■ Work to be completed
Where a line of the material contains the string "picture", copy that line.

* BEGIN Exercise material *

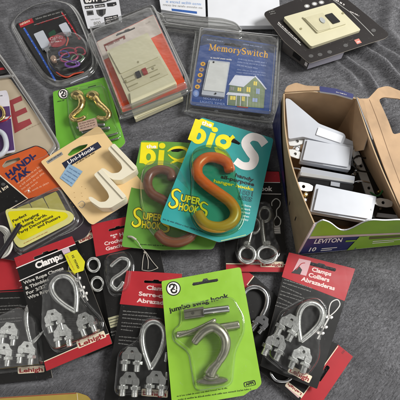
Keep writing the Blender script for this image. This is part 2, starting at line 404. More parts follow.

* END Exercise material *
* BEGIN Exercise material *

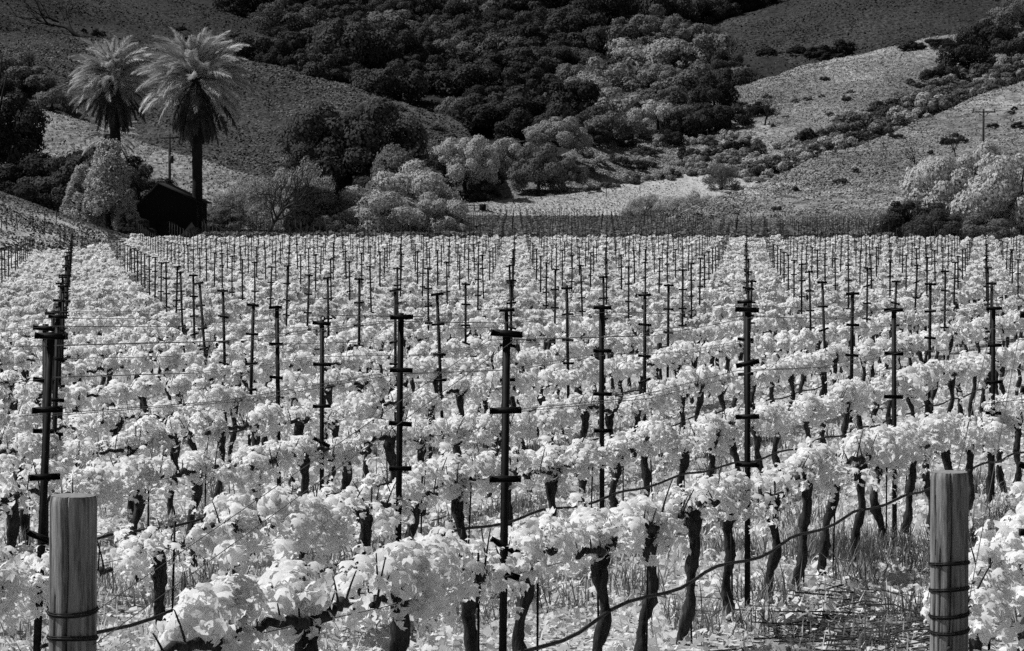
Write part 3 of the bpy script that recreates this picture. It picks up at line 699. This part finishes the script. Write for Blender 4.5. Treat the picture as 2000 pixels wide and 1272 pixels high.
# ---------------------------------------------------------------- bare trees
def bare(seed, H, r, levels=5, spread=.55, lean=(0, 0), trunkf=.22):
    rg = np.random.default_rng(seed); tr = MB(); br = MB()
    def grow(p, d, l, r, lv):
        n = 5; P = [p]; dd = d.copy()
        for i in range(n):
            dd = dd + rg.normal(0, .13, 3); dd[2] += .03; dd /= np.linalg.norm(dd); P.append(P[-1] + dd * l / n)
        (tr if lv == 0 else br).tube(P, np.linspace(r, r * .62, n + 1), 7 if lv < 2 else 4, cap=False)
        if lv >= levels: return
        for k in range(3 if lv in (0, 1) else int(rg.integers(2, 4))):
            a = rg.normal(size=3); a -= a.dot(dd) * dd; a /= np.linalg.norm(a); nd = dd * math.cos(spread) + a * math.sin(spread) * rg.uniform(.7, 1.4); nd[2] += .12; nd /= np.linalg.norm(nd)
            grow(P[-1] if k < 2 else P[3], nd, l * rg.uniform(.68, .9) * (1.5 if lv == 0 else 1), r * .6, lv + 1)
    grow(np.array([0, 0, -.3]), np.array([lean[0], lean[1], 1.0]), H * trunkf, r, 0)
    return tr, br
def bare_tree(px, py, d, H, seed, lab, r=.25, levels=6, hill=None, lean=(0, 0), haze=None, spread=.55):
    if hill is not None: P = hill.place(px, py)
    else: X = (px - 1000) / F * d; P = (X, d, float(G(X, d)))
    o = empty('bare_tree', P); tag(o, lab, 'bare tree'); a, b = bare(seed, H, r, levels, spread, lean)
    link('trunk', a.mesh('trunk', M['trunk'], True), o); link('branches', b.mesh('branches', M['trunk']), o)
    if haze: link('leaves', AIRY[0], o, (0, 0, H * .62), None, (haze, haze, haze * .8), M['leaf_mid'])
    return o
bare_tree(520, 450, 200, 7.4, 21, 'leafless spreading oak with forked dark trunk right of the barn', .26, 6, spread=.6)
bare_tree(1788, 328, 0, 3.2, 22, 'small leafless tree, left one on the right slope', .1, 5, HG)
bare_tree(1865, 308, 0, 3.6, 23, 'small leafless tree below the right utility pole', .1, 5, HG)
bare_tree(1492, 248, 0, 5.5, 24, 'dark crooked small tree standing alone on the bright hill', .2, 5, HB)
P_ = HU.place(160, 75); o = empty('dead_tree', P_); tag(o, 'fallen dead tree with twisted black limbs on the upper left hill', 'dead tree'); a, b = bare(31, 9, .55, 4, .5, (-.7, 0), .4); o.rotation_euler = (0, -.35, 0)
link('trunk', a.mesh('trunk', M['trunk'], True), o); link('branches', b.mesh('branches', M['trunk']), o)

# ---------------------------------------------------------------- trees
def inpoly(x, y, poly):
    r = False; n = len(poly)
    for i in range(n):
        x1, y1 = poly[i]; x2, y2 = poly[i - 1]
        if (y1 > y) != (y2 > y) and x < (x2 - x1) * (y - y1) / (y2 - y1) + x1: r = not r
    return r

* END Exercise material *
* BEGIN Exercise material *

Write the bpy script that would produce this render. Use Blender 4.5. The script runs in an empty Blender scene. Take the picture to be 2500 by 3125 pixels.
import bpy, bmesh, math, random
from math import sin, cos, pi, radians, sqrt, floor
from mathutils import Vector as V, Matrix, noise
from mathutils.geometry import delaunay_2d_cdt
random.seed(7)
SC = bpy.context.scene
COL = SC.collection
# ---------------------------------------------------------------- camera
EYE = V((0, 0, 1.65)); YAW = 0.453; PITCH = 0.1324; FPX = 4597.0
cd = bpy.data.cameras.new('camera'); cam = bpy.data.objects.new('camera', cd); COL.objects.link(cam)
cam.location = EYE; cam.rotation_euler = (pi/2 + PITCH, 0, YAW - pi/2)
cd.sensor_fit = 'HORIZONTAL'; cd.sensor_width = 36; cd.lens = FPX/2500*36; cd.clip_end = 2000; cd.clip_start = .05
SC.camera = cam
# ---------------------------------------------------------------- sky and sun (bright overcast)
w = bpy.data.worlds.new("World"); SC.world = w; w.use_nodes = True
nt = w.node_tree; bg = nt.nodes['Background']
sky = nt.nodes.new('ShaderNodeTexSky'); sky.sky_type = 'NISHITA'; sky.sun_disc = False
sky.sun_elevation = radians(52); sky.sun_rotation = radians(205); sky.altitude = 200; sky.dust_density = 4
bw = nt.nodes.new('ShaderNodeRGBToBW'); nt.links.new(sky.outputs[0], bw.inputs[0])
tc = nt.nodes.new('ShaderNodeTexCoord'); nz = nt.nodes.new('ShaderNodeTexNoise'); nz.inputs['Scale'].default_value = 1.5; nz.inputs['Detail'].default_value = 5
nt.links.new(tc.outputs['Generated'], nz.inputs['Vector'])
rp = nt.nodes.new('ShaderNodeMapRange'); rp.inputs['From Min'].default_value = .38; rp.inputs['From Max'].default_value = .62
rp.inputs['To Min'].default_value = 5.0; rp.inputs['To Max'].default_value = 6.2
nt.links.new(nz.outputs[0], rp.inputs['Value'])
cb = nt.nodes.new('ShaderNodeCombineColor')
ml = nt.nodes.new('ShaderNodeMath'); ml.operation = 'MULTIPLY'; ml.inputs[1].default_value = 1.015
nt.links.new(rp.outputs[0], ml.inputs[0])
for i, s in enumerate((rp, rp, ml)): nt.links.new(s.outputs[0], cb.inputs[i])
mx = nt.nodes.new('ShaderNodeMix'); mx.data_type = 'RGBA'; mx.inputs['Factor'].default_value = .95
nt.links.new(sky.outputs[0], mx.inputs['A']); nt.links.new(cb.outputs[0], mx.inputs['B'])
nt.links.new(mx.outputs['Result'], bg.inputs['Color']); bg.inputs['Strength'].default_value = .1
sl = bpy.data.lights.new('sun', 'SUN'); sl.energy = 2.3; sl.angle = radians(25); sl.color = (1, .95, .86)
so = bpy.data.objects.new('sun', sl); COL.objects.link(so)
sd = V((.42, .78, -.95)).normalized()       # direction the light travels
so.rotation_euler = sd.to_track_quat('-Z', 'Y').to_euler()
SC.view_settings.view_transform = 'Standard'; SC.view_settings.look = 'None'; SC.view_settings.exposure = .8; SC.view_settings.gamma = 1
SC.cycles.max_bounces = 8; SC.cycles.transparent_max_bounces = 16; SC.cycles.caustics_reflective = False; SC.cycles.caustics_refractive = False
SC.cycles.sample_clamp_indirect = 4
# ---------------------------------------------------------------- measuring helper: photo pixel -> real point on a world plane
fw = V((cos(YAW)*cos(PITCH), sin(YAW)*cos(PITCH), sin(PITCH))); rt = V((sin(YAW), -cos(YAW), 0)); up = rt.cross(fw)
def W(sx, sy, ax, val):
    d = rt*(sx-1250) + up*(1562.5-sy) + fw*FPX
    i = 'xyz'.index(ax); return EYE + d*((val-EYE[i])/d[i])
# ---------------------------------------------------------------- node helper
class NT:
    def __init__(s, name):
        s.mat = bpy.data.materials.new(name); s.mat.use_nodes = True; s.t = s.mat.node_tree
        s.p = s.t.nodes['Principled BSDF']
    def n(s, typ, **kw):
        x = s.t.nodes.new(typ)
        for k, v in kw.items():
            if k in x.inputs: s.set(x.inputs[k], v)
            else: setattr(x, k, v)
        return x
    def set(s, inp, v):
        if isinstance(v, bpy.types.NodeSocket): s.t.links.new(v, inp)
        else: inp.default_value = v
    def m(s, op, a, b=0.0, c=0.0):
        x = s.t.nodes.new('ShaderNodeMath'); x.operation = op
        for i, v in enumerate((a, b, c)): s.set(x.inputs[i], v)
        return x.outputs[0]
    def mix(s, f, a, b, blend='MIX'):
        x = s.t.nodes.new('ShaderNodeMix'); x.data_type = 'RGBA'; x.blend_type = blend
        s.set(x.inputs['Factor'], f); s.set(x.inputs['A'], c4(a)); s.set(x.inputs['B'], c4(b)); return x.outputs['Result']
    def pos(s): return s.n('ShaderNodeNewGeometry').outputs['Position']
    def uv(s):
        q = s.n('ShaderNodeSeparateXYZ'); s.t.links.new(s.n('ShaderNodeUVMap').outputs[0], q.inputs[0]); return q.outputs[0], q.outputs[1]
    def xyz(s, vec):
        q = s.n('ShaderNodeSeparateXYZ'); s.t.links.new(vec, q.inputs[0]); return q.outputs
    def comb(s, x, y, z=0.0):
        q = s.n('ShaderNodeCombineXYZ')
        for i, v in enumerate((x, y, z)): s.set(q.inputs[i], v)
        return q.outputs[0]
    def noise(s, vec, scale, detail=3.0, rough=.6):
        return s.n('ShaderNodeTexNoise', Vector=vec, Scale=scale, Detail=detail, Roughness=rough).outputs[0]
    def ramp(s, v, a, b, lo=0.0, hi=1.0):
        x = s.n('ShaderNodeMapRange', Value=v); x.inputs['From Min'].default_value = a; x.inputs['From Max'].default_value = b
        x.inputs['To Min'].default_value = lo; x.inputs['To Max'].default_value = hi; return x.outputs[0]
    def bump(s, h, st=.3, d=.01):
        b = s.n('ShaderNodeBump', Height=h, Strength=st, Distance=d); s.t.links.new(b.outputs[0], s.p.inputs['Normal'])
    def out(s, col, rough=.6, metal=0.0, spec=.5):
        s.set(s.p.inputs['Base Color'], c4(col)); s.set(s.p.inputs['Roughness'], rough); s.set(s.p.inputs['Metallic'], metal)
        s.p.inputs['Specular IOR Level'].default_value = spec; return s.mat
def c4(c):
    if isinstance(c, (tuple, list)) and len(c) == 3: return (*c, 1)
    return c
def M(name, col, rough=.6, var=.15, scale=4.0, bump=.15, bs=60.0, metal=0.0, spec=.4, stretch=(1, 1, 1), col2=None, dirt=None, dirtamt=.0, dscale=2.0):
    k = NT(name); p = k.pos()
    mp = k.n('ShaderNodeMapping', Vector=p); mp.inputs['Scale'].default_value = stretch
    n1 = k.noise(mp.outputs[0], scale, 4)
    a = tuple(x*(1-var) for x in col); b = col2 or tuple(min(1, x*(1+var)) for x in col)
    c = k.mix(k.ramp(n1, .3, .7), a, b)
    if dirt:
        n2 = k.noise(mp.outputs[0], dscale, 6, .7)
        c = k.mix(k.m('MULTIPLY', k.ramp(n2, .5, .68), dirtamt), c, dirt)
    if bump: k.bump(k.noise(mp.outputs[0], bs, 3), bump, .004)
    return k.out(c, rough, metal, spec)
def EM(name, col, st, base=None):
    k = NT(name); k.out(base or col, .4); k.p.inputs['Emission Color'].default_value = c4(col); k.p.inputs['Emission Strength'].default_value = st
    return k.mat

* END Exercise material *

■ Output of the task
Write part 3 of the bpy script that recreates this picture. It picks up at line 699. This part finishes the script. Write for Blender 4.5. Treat the picture as 2000 pixels wide and 1272 pixels high.
Write the bpy script that would produce this render. Use Blender 4.5. The script runs in an empty Blender scene. Take the picture to be 2500 by 3125 pixels.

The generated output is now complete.